> _EXERCISE BRIEF_
Copy all of the material below exactly.

> _PROVIDED INFORMATION_
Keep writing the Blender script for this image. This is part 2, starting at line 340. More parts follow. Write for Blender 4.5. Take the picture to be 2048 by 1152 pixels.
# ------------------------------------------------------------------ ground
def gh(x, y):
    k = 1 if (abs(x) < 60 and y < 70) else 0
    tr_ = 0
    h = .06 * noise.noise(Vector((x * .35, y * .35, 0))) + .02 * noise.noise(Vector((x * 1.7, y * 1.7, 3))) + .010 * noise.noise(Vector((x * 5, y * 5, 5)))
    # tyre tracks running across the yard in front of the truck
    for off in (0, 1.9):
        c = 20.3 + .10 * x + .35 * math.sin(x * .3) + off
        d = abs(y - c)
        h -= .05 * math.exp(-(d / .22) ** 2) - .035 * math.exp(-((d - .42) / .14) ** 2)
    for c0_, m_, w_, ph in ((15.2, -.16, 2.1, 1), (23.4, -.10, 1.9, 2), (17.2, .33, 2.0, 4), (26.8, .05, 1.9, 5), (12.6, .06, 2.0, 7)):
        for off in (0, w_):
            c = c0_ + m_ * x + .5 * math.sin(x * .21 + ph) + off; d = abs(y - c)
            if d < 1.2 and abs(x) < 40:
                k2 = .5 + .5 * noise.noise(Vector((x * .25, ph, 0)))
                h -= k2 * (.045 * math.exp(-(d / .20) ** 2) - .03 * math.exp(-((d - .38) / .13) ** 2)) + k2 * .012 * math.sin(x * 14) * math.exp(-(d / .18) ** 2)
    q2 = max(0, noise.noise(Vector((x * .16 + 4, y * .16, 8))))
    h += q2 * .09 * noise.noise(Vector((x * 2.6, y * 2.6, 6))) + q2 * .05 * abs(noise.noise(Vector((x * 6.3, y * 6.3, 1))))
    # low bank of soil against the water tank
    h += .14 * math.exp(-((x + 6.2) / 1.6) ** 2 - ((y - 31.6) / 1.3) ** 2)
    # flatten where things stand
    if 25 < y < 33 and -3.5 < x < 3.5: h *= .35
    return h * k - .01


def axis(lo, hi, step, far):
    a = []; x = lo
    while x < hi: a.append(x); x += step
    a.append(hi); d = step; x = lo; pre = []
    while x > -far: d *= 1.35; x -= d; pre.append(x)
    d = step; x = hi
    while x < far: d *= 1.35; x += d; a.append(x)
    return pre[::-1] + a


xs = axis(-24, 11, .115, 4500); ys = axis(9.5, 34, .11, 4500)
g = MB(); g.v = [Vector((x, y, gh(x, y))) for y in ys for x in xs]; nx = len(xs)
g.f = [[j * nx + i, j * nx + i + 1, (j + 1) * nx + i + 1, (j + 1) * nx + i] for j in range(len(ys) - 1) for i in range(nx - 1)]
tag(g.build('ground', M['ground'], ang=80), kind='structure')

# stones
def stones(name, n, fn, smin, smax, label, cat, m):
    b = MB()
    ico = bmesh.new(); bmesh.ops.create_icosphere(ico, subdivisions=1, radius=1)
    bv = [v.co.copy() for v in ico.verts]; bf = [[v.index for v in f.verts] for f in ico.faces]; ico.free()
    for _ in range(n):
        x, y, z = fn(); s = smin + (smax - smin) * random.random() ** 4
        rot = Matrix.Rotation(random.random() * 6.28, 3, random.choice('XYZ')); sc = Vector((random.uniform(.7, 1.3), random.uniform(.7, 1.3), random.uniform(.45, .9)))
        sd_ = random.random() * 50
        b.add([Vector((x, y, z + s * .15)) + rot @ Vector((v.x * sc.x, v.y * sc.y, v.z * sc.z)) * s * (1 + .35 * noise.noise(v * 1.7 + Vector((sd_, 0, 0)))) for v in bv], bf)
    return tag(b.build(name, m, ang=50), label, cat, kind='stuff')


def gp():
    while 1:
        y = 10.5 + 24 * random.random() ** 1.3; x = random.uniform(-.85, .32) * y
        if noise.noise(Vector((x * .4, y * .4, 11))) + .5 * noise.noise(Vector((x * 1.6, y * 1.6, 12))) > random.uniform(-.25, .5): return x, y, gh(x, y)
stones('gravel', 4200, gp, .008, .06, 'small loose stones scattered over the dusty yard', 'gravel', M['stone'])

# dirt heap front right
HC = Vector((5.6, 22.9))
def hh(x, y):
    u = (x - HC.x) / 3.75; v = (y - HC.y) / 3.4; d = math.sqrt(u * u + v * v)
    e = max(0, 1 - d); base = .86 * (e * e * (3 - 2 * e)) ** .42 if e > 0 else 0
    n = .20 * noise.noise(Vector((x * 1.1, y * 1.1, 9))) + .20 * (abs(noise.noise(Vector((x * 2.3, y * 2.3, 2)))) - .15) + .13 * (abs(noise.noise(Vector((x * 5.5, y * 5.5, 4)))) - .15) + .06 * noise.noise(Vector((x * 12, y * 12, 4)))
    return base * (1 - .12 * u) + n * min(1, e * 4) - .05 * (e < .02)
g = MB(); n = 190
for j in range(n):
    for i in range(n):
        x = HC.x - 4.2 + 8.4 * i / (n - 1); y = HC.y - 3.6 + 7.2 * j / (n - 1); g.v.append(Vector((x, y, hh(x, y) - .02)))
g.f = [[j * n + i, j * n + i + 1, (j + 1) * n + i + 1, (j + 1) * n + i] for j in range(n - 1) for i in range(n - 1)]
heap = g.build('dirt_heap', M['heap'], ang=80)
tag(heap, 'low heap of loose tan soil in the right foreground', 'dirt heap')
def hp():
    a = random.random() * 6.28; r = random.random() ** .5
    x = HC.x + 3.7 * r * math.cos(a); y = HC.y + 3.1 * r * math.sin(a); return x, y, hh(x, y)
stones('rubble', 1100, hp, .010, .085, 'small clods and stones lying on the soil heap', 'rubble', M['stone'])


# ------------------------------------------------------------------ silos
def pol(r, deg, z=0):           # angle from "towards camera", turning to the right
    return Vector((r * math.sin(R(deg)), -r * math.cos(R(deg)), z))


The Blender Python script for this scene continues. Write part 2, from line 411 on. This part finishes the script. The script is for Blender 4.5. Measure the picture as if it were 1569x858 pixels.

> _WORKED SOLUTION_
Keep writing the Blender script for this image. This is part 2, starting at line 340. More parts follow. Write for Blender 4.5. Take the picture to be 2048 by 1152 pixels.
# ------------------------------------------------------------------ ground
def gh(x, y):
    k = 1 if (abs(x) < 60 and y < 70) else 0
    tr_ = 0
    h = .06 * noise.noise(Vector((x * .35, y * .35, 0))) + .02 * noise.noise(Vector((x * 1.7, y * 1.7, 3))) + .010 * noise.noise(Vector((x * 5, y * 5, 5)))
    # tyre tracks running across the yard in front of the truck
    for off in (0, 1.9):
        c = 20.3 + .10 * x + .35 * math.sin(x * .3) + off
        d = abs(y - c)
        h -= .05 * math.exp(-(d / .22) ** 2) - .035 * math.exp(-((d - .42) / .14) ** 2)
    for c0_, m_, w_, ph in ((15.2, -.16, 2.1, 1), (23.4, -.10, 1.9, 2), (17.2, .33, 2.0, 4), (26.8, .05, 1.9, 5), (12.6, .06, 2.0, 7)):
        for off in (0, w_):
            c = c0_ + m_ * x + .5 * math.sin(x * .21 + ph) + off; d = abs(y - c)
            if d < 1.2 and abs(x) < 40:
                k2 = .5 + .5 * noise.noise(Vector((x * .25, ph, 0)))
                h -= k2 * (.045 * math.exp(-(d / .20) ** 2) - .03 * math.exp(-((d - .38) / .13) ** 2)) + k2 * .012 * math.sin(x * 14) * math.exp(-(d / .18) ** 2)
    q2 = max(0, noise.noise(Vector((x * .16 + 4, y * .16, 8))))
    h += q2 * .09 * noise.noise(Vector((x * 2.6, y * 2.6, 6))) + q2 * .05 * abs(noise.noise(Vector((x * 6.3, y * 6.3, 1))))
    # low bank of soil against the water tank
    h += .14 * math.exp(-((x + 6.2) / 1.6) ** 2 - ((y - 31.6) / 1.3) ** 2)
    # flatten where things stand
    if 25 < y < 33 and -3.5 < x < 3.5: h *= .35
    return h * k - .01


def axis(lo, hi, step, far):
    a = []; x = lo
    while x < hi: a.append(x); x += step
    a.append(hi); d = step; x = lo; pre = []
    while x > -far: d *= 1.35; x -= d; pre.append(x)
    d = step; x = hi
    while x < far: d *= 1.35; x += d; a.append(x)
    return pre[::-1] + a


xs = axis(-24, 11, .115, 4500); ys = axis(9.5, 34, .11, 4500)
g = MB(); g.v = [Vector((x, y, gh(x, y))) for y in ys for x in xs]; nx = len(xs)
g.f = [[j * nx + i, j * nx + i + 1, (j + 1) * nx + i + 1, (j + 1) * nx + i] for j in range(len(ys) - 1) for i in range(nx - 1)]
tag(g.build('ground', M['ground'], ang=80), kind='structure')

# stones
def stones(name, n, fn, smin, smax, label, cat, m):
    b = MB()
    ico = bmesh.new(); bmesh.ops.create_icosphere(ico, subdivisions=1, radius=1)
    bv = [v.co.copy() for v in ico.verts]; bf = [[v.index for v in f.verts] for f in ico.faces]; ico.free()
    for _ in range(n):
        x, y, z = fn(); s = smin + (smax - smin) * random.random() ** 4
        rot = Matrix.Rotation(random.random() * 6.28, 3, random.choice('XYZ')); sc = Vector((random.uniform(.7, 1.3), random.uniform(.7, 1.3), random.uniform(.45, .9)))
        sd_ = random.random() * 50
        b.add([Vector((x, y, z + s * .15)) + rot @ Vector((v.x * sc.x, v.y * sc.y, v.z * sc.z)) * s * (1 + .35 * noise.noise(v * 1.7 + Vector((sd_, 0, 0)))) for v in bv], bf)
    return tag(b.build(name, m, ang=50), label, cat, kind='stuff')


def gp():
    while 1:
        y = 10.5 + 24 * random.random() ** 1.3; x = random.uniform(-.85, .32) * y
        if noise.noise(Vector((x * .4, y * .4, 11))) + .5 * noise.noise(Vector((x * 1.6, y * 1.6, 12))) > random.uniform(-.25, .5): return x, y, gh(x, y)
stones('gravel', 4200, gp, .008, .06, 'small loose stones scattered over the dusty yard', 'gravel', M['stone'])

# dirt heap front right
HC = Vector((5.6, 22.9))
def hh(x, y):
    u = (x - HC.x) / 3.75; v = (y - HC.y) / 3.4; d = math.sqrt(u * u + v * v)
    e = max(0, 1 - d); base = .86 * (e * e * (3 - 2 * e)) ** .42 if e > 0 else 0
    n = .20 * noise.noise(Vector((x * 1.1, y * 1.1, 9))) + .20 * (abs(noise.noise(Vector((x * 2.3, y * 2.3, 2)))) - .15) + .13 * (abs(noise.noise(Vector((x * 5.5, y * 5.5, 4)))) - .15) + .06 * noise.noise(Vector((x * 12, y * 12, 4)))
    return base * (1 - .12 * u) + n * min(1, e * 4) - .05 * (e < .02)
g = MB(); n = 190
for j in range(n):
    for i in range(n):
        x = HC.x - 4.2 + 8.4 * i / (n - 1); y = HC.y - 3.6 + 7.2 * j / (n - 1); g.v.append(Vector((x, y, hh(x, y) - .02)))
g.f = [[j * n + i, j * n + i + 1, (j + 1) * n + i + 1, (j + 1) * n + i] for j in range(n - 1) for i in range(n - 1)]
heap = g.build('dirt_heap', M['heap'], ang=80)
tag(heap, 'low heap of loose tan soil in the right foreground', 'dirt heap')
def hp():
    a = random.random() * 6.28; r = random.random() ** .5
    x = HC.x + 3.7 * r * math.cos(a); y = HC.y + 3.1 * r * math.sin(a); return x, y, hh(x, y)
stones('rubble', 1100, hp, .010, .085, 'small clods and stones lying on the soil heap', 'rubble', M['stone'])


# ------------------------------------------------------------------ silos
def pol(r, deg, z=0):           # angle from "towards camera", turning to the right
    return Vector((r * math.sin(R(deg)), -r * math.cos(R(deg)), z))


The Blender Python script for this scene continues. Write part 2, from line 411 on. This part finishes the script. The script is for Blender 4.5. Measure the picture as if it were 1569x858 pixels.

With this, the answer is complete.